PANE FERRARESE DETTO COPPIA O CIUPETA:
Ecco un pane che oltre ad essere molto buono, con la sua originale e raffinata forma è anche molto bello, quasi fosse una piccola opera d’arte. Si hanno notizie del pane ferrarese già nelle cronache medioevali del 1200, ma la sua forma così come la conosciamo oggi è da far risalire al carnevale del 1536 e pare che fosse un omaggio ai boccoli di Lucrezia Borgia giunta in città come sposa di Alfonso D’Este.

La coppia (o in dialetto ciupeta) si compone di quattro estremità o cornetti (forse anche questi un maligno riferimento alla coppia ducale) ed un fiocco centrale. La forma così originale permette di avere in un unico pane diverse consistenze: dalla croccantezza dei corni sino alla morbidezza della mollica presente nel fiocco.

Dal 2001 la coppia ha ricevuto il marchio Igpe dal 2004 è nato il Consorzio per la tutela per la coppia ferrarese, il disciplinare di preparazione è rigidissimo quindi diffidate dalle imitazioni!
Gustatevi questo video dove viene mostrato come avviene la particolare arrotolatura del pane, che mani sapienti fanno in pochi, rapidi gesti.

SCHÜTTELBROT
Prima di parlare di questo pane nero, croccante e speziato, bisognerebbe innanzitutto ricordare che nella storia è da sempre esistita una distinzione netta tra i popoli del nord, di matrice barbarica, mangiatori di carne e bevitori di birra, e quelli del sud di origine greco/romana, mangiatori di pane, verdure e olio e bevitori di vino.

Di fatto i pani nordici, “scuri” fatti con farine diverse da quella bianca di frumento (che ai climi freddi non cresce) hanno rappresentato un tentativo, messo in atto nel medioevo dalle popolazioni di origine barbarica (ormai radicate in Italia), di adattare i propri costumi adottando alcuni usi alimentari propri delle popolazioni autoctone di origine romana.

Già in epoca medioevale diverse fonti parlano della produzione e della panificazione nella provincia autonoma di Bolzano. In modo più esplicito lo schüttelbrot viene chiaramente nominato in un ordinamento tirolese del 1610 dove si fa però riferimento a regolamenti ancora più antichi.
Questo pane di forma tonda, secco, appiattito e ricco di spezie che gli danno il suo sapore caratteristico, nasce in realtà come alimento di scorta. In determinate zone dove appunto gli inverni erano molto lunghi ed ostili, la necessità di mettere da parte scorte alimentari che potessero durare diversi mesi, ha fatto sì che le popolazioni locali si ingegnassero con diversi metodi di conservazione.

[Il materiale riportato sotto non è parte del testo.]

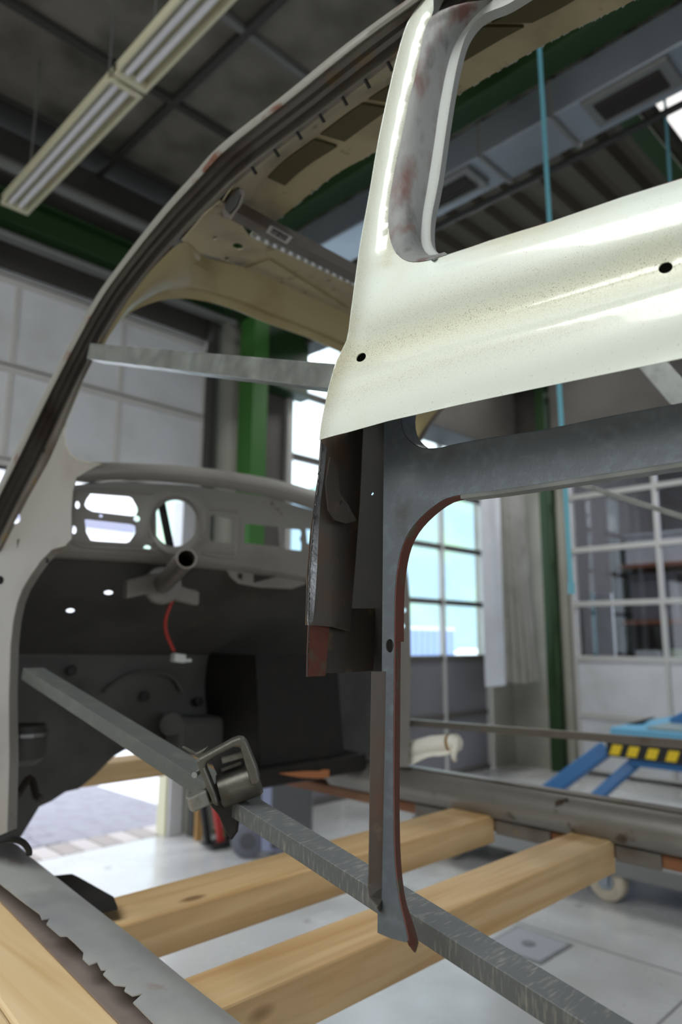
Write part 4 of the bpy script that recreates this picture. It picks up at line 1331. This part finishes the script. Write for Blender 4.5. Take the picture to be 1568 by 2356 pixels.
loft('kick_panel', [[Vector((x, y, CAM.z + 0.2)) for x, y in kx], [Vector((x - 0.02, y, CAM.z - 0.1)) for x, y in kx], [Vector((x - 0.02, y, CAM.z - 0.36)) for x, y in kx]], M['under_grey'], car)
# round drum and hoses in the wheel arch
dm = P(62, 1715, Y=1.72)
MB().tube([dm + Vector((0, 0.02, 0.045)), dm + Vector((0, 0.02, 0.03)), dm + Vector((0, 0.02, -0.03)), dm + Vector((0, 0.02, -0.045))], [0.045, 0.05, 0.05, 0.03], 24).build('brake_fluid_cup', M['firewall_grey'], car, smooth=True)
MB().cyl(dm + Vector((0, 0.02, 0.02)), dm + Vector((0, 0.02, 0.028)), 0.053, 24).build('cup_band', M['galv'], car)
MB().tube(crom([P(40, 1830, Y=1.6), P(70, 1790, Y=1.66), P(85, 1840, Y=1.6), P(95, 1832, Y=1.6)], 16), 0.008, 8).build('bracket_arm', M['rusty_grey'], car, smooth=True)

# ---- left sill with a torn flange, right sill, far door pillar
ZS = CAM.z - 0.36
jag = [(-40, 2008), (0, 2033), (45, 2069), (92, 2104), (96, 2116), (114, 2113), (107, 2127), (138, 2154), (154, 2154), (172, 2170), (192, 2191), (190, 2207), (205, 2221), (223, 2214), (232, 2232), (245, 2232), (237, 2243), (263, 2267), (290, 2270), (286, 2281), (304, 2292), (328, 2287), (306, 2308), (339, 2341), (357, 2359), (384, 2386), (440, 2440)]
right = [(668, 2440), (553, 2356), (430, 2260), (312, 2162), (200, 2075), (120, 2012), (67, 1970), (40, 1945), (-40, 1900)]


def sill_pt(x, y):
    e = interp(sorted([(a, b) for a, b in right]), x)
    dd = (y - e)
    return P(x, y, Z=ZS - 0.018 * max(0, 1 - dd / 55.0) ** 2 + 0.004 * math.sin(max(0, dd) / 14.0) * 0.3)


ls = sheet('left_sill', jag + right, [], sill_pt, M['sill_grey'], car, step=22, thick=0.0014, angle=60)
tag(ls, 'light grey left door sill with a torn jagged flange')
re_ = [sill_pt(x, y) for x, y in right]
loft('sill_inner_face', [re_, [p + Vector((0.006, 0, -0.012)) for p in re_], [p + Vector((0.004, 0, -0.05)) for p in re_]], M['sill_grey'], car)
und = [(-60, 1985), (92, 2080), (220, 2190), (330, 2280), (460, 2400), (430, 2510), (284, 2364), (179, 2256), (90, 2164), (0, 2072), (-60, 2010)]
us = sheet('sill_inner_flange', und, [], lambda x, y: P(x, y, Z=ZS - 0.028), M['mauve_primer'], car, thick=0.002)
tag(us, 'mauve-grey flange below the torn sill edge')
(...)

Ma veniamo alla preparazione.
Lo schüttelbrot tradizionalmente è fatto di: farina di segale, lievito acido e spezie quali la trigonella caerulea, il finocchio, l’anice, il coriandolo e il cumino.
Il nome stesso, che tradotto significa “pane scosso”, ci da un’indicazione importante sul suo metodo di lavorazione. Una volta formata una pagnotta e fatta lievitare a tre quarti, il panetto viene adagiato su di una tavoletta di legno e sbattuto vigorosamente contro un piano rigido, continuando a ruotarlo sino a che non si trasforma in un disco spesso sui bordi e sottile al centro.
Una volta cotto lo schüttelbrot si conserva sino ad un anno, è delizioso mangiato con lo spek, coi salumi locali e con i sottaceti.